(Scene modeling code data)
========
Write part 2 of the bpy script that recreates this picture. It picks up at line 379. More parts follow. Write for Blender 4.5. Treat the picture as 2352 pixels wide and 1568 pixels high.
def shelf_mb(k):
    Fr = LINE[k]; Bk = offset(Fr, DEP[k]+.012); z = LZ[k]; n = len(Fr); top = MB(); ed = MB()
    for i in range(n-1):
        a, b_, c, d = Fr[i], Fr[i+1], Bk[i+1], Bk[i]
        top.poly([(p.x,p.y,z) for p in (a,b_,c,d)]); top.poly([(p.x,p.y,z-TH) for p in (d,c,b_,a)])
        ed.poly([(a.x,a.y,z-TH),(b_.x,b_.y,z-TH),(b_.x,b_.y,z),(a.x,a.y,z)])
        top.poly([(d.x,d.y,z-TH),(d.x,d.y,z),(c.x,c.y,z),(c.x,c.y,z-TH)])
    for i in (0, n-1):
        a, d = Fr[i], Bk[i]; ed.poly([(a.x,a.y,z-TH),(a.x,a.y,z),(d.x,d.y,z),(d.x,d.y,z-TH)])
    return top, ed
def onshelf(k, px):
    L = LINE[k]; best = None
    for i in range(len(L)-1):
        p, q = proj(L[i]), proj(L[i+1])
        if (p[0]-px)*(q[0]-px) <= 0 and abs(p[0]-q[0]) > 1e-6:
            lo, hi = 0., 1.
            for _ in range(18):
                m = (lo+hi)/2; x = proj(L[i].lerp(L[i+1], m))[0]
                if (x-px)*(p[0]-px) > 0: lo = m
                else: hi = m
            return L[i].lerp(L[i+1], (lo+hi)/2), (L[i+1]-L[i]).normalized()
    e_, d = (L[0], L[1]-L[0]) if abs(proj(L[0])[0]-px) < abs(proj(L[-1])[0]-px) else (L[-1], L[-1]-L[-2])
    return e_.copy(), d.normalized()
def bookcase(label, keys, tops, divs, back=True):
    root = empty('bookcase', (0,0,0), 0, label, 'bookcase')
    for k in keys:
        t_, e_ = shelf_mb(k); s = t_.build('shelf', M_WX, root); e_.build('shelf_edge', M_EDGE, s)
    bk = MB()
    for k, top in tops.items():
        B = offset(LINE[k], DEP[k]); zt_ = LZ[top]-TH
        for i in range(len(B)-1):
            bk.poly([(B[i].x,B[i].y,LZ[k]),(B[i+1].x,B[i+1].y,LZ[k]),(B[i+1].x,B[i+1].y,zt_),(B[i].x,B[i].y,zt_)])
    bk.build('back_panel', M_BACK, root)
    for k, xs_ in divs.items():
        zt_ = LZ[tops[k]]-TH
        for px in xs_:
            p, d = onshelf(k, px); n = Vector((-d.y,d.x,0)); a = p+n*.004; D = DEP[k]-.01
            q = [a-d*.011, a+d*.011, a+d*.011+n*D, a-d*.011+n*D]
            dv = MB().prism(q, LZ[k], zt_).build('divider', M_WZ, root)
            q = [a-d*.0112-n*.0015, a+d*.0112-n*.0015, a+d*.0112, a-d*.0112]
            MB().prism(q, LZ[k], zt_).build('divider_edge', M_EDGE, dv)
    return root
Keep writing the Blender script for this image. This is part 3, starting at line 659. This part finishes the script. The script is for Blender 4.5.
========
Return every record above exactly as it appears.

Write part 2 of the bpy script that recreates this picture. It picks up at line 379. More parts follow. Write for Blender 4.5. Treat the picture as 2352 pixels wide and 1568 pixels high.
def shelf_mb(k):
    Fr = LINE[k]; Bk = offset(Fr, DEP[k]+.012); z = LZ[k]; n = len(Fr); top = MB(); ed = MB()
    for i in range(n-1):
        a, b_, c, d = Fr[i], Fr[i+1], Bk[i+1], Bk[i]
        top.poly([(p.x,p.y,z) for p in (a,b_,c,d)]); top.poly([(p.x,p.y,z-TH) for p in (d,c,b_,a)])
        ed.poly([(a.x,a.y,z-TH),(b_.x,b_.y,z-TH),(b_.x,b_.y,z),(a.x,a.y,z)])
        top.poly([(d.x,d.y,z-TH),(d.x,d.y,z),(c.x,c.y,z),(c.x,c.y,z-TH)])
    for i in (0, n-1):
        a, d = Fr[i], Bk[i]; ed.poly([(a.x,a.y,z-TH),(a.x,a.y,z),(d.x,d.y,z),(d.x,d.y,z-TH)])
    return top, ed
def onshelf(k, px):
    L = LINE[k]; best = None
    for i in range(len(L)-1):
        p, q = proj(L[i]), proj(L[i+1])
        if (p[0]-px)*(q[0]-px) <= 0 and abs(p[0]-q[0]) > 1e-6:
            lo, hi = 0., 1.
            for _ in range(18):
                m = (lo+hi)/2; x = proj(L[i].lerp(L[i+1], m))[0]
                if (x-px)*(p[0]-px) > 0: lo = m
                else: hi = m
            return L[i].lerp(L[i+1], (lo+hi)/2), (L[i+1]-L[i]).normalized()
    e_, d = (L[0], L[1]-L[0]) if abs(proj(L[0])[0]-px) < abs(proj(L[-1])[0]-px) else (L[-1], L[-1]-L[-2])
    return e_.copy(), d.normalized()
def bookcase(label, keys, tops, divs, back=True):
    root = empty('bookcase', (0,0,0), 0, label, 'bookcase')
    for k in keys:
        t_, e_ = shelf_mb(k); s = t_.build('shelf', M_WX, root); e_.build('shelf_edge', M_EDGE, s)
    bk = MB()
    for k, top in tops.items():
        B = offset(LINE[k], DEP[k]); zt_ = LZ[top]-TH
        for i in range(len(B)-1):
            bk.poly([(B[i].x,B[i].y,LZ[k]),(B[i+1].x,B[i+1].y,LZ[k]),(B[i+1].x,B[i+1].y,zt_),(B[i].x,B[i].y,zt_)])
    bk.build('back_panel', M_BACK, root)
    for k, xs_ in divs.items():
        zt_ = LZ[tops[k]]-TH
        for px in xs_:
            p, d = onshelf(k, px); n = Vector((-d.y,d.x,0)); a = p+n*.004; D = DEP[k]-.01
            q = [a-d*.011, a+d*.011, a+d*.011+n*D, a-d*.011+n*D]
            dv = MB().prism(q, LZ[k], zt_).build('divider', M_WZ, root)
            q = [a-d*.0112-n*.0015, a+d*.0112-n*.0015, a+d*.0112, a-d*.0112]
            MB().prism(q, LZ[k], zt_).build('divider_edge', M_EDGE, dv)
    return root
Keep writing the Blender script for this image. This is part 3, starting at line 659. This part finishes the script. The script is for Blender 4.5.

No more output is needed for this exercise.